As far as farming, there is a huge movement of organic growing. There are organic produce sections in all the supermarkets with goods displaying Certified California Organic." Because organic farming sustains the soil and thus the ability to grow more and longer when the soil is used wisely, it is another way that consciousness is being raised among growers. It is no longer just a "health food store" thing. It is becoming a larger reality; it’s becoming mainstream.
All of the above makes one think about Nature’s bounty and how we use it. It is a very "in your face" fact of life in this state. When I look out my window across the valley to the mountains, I see how precious nature really is and am happy that so many are aware of taking care of Her.
To give something to someone else.
Things, especially relationships, are always difficult. At least that has been my experience. Dealing with another human being takes work and constant attention. I think that’s what real love is—being willing to put in the time.
But, in the end, having a good relationship can be the most rewarding thing we do. My theory is, that because each one of us is so very different, there is no simple way to generalize what happens between to human beings. It’s difficult enough for each one of us to deal with ourselves, let alone another person.

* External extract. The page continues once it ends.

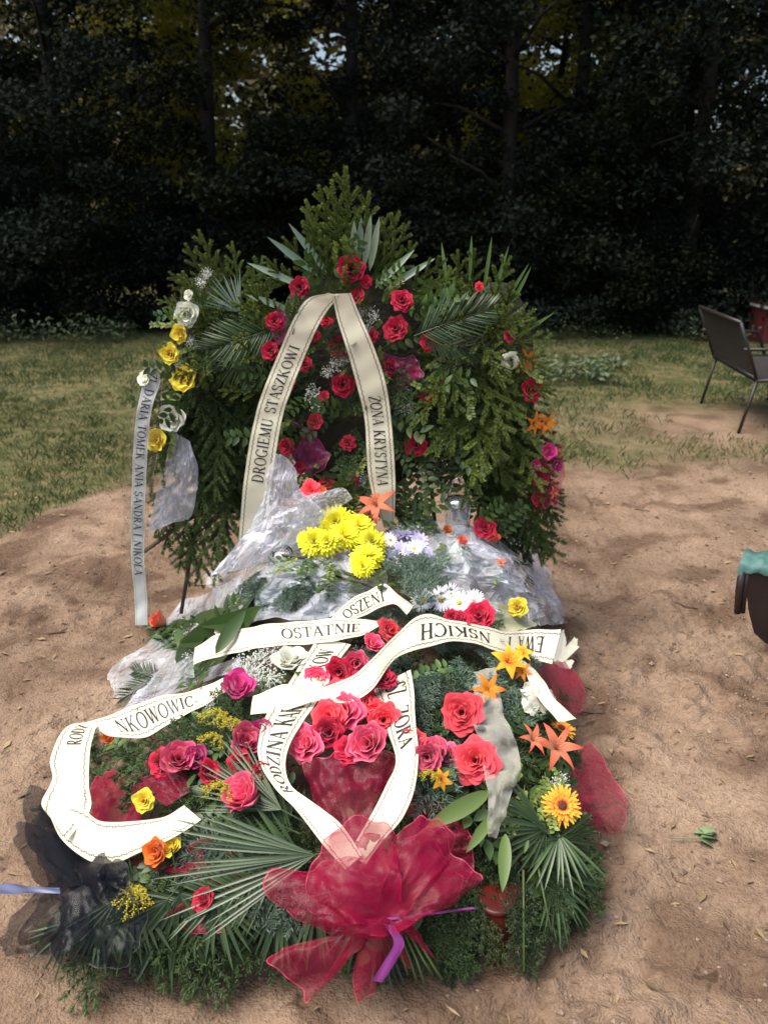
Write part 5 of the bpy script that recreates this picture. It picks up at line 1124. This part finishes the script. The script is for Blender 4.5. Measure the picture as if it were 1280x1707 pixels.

So once again, I have no answers. I know, for me, relationships with my closest family members can be excruciatingly difficult at times. What I’ve learned is just to be there. To be present.
It’s the same as just existing for ourselves except instead of giving ourselves encouragement, giving a little away. I guess the one difference is: giving something away. Giving of our self. Wanting the other person to succeed just as we want that for our self.
But, in the end, it comes back to us anyway. In this way it’s a selfish proposition so not so hard to do.